Satanism: The Ungratifying Truth

Satanism: The Ungratifying Truth To avoid censure on the grounds of anonymity, my name is Damien Tavis Toman, and was once a student of Satanism, following various schools, including that of the late Mr. LaVey. This article is a response to one titled “Satanism - A Misunderstood Religion.”

There are things that one may call egoism and narcissism, other than "Satanism." The Cult of the Self has been around for as long as selfish people have, i.e., since the dawn of the species - since the first act of pettiness, cruelty, or spite was performed by the first misanthropic lout. People believed in magic during society's pre-literate days too, and they certainly didn't call themselves Satanists. Even Anton LaVey had little reason not to refer to his skewed code of ethics as Nietzscheanism, Randism, or even Sadism (properly termed.) His only innovation, if it may be called that, was his retention of the Golden Rule that has appeared in every significant religious system for several millennia - "Do nothing to another that you would not like done to yourself."

If LaVeyanism had the backbone to be really egoistic, its creed would have been "Do what you want and pass off the consequences." You'll find that trying to straddle the line between the supposed Miltonian nobility of the Satanist, as LaVey defined him, and the basic corner-market hold-up man, is too precarious an effort to be worth your while. A belief system of sheer convenience and anarchic caprice is nothing to be aspired to in itself; it is merely a better belief system fallen into wagging decrepitude.

The semantics of the matter are one thing. What must be established is the intent behind the lexicon - the real reason why anyone would bother to associate himself with the stigma of Satanism. To say that Satanism is a misunderstood religion, is quite like saying that National Socialism is a misunderstood political view, or that White Supremacy is a misunderstood prejudice. We may be unable to understand them, simply because they are dubious from the outset, and they have never done their practitioners - or anyone else - any appreciable good. If an ideology does nothing to improve the state of either its adherents or society on the whole, how can it be either understood or rationally indulged?

As much as Satanism pretends - as the Marquis de Sade did before it - to be nothing but a return to man's most innate and inviolable instincts, humanity has largely adopted the nobler or higher forms of ethics - those that call for mercy, empathy, and altruism - because it has seen its animal nature already, and has recoiled from it in shame and abhorrence. Satanism is a toothless tiger: it seeks to be intimidating without being disagreeable; it roars very fiercely from within a self-erected cage. To be both audacious and impotent is to be made a clown. It is asking for derision from a society that has little time left for pursuing dead ends and sheer cliffs.

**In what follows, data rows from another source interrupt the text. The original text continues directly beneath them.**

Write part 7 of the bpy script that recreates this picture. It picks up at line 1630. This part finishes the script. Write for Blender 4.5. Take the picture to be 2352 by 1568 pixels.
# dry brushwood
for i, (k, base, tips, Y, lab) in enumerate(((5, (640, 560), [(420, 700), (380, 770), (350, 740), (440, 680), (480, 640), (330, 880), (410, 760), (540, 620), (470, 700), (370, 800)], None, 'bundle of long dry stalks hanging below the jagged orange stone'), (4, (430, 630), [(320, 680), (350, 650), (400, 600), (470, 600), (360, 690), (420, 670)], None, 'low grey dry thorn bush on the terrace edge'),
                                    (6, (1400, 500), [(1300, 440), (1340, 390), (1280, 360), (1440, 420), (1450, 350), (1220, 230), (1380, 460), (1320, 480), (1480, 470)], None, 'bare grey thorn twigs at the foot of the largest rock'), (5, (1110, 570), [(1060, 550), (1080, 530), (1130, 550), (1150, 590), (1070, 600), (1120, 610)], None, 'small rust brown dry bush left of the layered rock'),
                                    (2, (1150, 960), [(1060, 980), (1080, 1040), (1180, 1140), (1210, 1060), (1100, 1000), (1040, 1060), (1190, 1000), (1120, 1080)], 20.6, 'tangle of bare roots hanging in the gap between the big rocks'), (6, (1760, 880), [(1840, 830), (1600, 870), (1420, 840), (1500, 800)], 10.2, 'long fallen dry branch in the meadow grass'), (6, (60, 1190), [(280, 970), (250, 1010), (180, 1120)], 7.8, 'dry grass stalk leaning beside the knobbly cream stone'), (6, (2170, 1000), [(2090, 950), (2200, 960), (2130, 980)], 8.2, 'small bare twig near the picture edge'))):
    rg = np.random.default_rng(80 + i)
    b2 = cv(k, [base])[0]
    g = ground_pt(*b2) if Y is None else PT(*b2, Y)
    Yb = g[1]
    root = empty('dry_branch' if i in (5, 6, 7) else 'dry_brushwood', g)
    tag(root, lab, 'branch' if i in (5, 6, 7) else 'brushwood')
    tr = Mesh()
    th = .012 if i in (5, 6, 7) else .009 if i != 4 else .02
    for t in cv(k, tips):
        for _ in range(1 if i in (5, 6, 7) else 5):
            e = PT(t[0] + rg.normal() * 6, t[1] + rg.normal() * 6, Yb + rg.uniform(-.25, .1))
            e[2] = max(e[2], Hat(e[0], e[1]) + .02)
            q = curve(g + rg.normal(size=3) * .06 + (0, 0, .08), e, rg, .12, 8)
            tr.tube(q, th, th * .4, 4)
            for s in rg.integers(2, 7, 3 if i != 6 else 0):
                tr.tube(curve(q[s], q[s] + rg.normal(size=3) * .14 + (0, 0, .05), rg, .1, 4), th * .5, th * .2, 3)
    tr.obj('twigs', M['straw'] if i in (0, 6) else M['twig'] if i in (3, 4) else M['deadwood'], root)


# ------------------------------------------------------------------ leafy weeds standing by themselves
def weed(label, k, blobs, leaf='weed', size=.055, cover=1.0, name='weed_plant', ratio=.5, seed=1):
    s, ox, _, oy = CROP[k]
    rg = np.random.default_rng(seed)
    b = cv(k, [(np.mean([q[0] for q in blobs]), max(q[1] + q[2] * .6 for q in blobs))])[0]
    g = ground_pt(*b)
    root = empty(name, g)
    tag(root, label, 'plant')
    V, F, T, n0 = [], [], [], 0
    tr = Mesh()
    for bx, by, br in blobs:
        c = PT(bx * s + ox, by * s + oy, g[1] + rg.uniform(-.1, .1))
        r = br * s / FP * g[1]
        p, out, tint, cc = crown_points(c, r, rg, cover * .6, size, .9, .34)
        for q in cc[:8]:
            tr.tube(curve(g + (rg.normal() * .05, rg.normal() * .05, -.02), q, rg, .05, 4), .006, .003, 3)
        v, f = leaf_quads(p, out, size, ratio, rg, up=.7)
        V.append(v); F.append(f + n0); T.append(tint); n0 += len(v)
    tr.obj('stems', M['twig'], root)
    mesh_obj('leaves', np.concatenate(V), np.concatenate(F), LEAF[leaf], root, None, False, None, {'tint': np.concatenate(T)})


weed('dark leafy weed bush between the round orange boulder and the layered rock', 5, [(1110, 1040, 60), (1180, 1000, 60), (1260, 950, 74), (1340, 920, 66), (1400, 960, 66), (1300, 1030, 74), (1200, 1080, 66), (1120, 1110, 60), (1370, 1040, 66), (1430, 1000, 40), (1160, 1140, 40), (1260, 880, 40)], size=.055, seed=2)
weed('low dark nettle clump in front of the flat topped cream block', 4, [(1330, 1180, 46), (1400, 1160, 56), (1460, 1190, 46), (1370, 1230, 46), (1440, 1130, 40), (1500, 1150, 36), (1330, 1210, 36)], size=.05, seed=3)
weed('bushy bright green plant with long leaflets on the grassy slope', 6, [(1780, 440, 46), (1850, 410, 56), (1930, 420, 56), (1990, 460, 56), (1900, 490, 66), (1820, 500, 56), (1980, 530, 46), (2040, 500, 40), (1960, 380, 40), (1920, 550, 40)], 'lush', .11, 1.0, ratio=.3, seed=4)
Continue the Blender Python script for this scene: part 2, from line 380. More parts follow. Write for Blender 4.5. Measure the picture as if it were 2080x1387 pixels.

Men are advanced by believing in things that are greater than they are; by aspiring to eventualities that actually require hope, perseverance, and goodwill. The successes of egoism may be recounted in the forms of Rockefeller, Carnegie, or Ford, but whatever their private successes, these are the men who have aided the world on its seemingly inalterable course of self-annihilation, and have subjected the populations of their own nations and countless others to unutterable squalor, exploitation, degeneracy, and despair. Without digressing too far off-base, gross industrialism is only one of the unmistakable examples of what can be expected when men act selfishly and short-sightedly, and when they promise general benefit from a platform of salubrious self-interest.

Anton LaVey was never a sage, never a philosopher, and never a friend to anyone. He was a showman and an entrepreneur who degraded himself for the pernicious pleasure of watching others wallow with him into the dredges. LeVayan Satanism can hardly be called a religion, because unlike even the most elementary forms of paganism, there exists in it no possibility of either personal transcendence or external (supernatural) intervention. To propitiate oneself, so that one will act on one's own behalf, is too pointless and redundant to even be called hubristic by the most romantic of do-nothings. It is not even the blind leading the blind: it is the blind blundering alone.